The interest in linking Lincoln and Douglass has never been greater—see, for example, Paul and Stephen Kendrick’s Douglass and Lincoln (2008) and James Oakes’s The Radical and the Republican (2007)—and surely the intertwined careers of both men support continuing efforts to understand their combined, enduring impact. In five double-barreled chapters focusing on comparable stages in each man’s life, Stauffer (History of American Civilization and English/Harvard Univ.; The Black Hearts of Men: Radical Abolitionists and the Transformation of Race, 2002, etc.) explains how Douglass the slave and Lincoln the frontiersman emerged from a culture of poverty, ignorance and violence to international renown. Both were physically imposing; both abstained from tobacco and alcohol at a time when few men did.

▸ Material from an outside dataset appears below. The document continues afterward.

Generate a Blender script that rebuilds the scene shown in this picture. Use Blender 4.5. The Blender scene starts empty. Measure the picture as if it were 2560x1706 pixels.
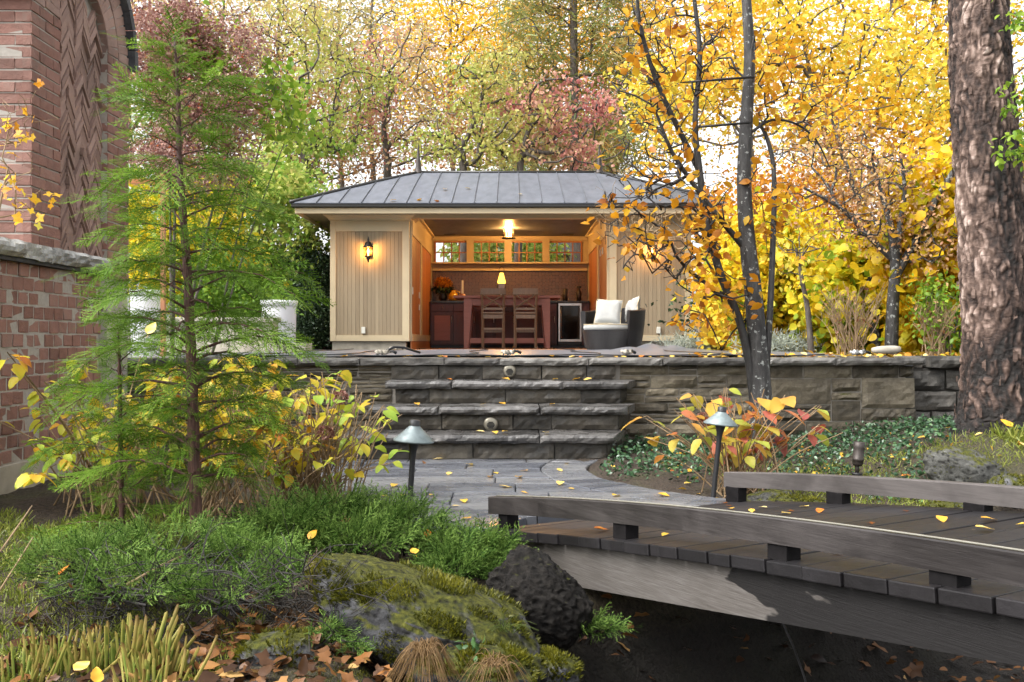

Both were poetry lovers—they had Robert Burns in common—and both were unsuitably married, Douglass to an illiterate, Lincoln to a termagant. A naturally talented orator, Douglass worked to perfect his writing. Always a good, later a great writer (and a superb editor), Lincoln slowly emerged as an effective public speaker. Addressing public issues, Douglass decided quickly and frequently changed strategies. Lincoln always made up his mind slowly, but then rarely reversed course. Douglass, the radical, never befriended an enemy until after converting that man to his cause. Lincoln, the conciliator, believed that “if you would win a man to your cause, first convince him that you are his sincere friend.” Notwithstanding calculated, public statements by Lincoln and Douglass, Stauffer goes too far in claiming “an interracial friendship.” The author is also oddly willing to speculate broadly on Lincoln’s premarital sexual history, and unwilling to reciprocate when it comes to Douglass’s extramarital relations. Despite these lapses, Stauffer’s dexterous interweaving of biographical detail makes for enjoyable reading and serves as a useful introduction to understanding the dynamic between two 19th-century giants.

A frequently insightful look at the makeup of two men who helped remake the country.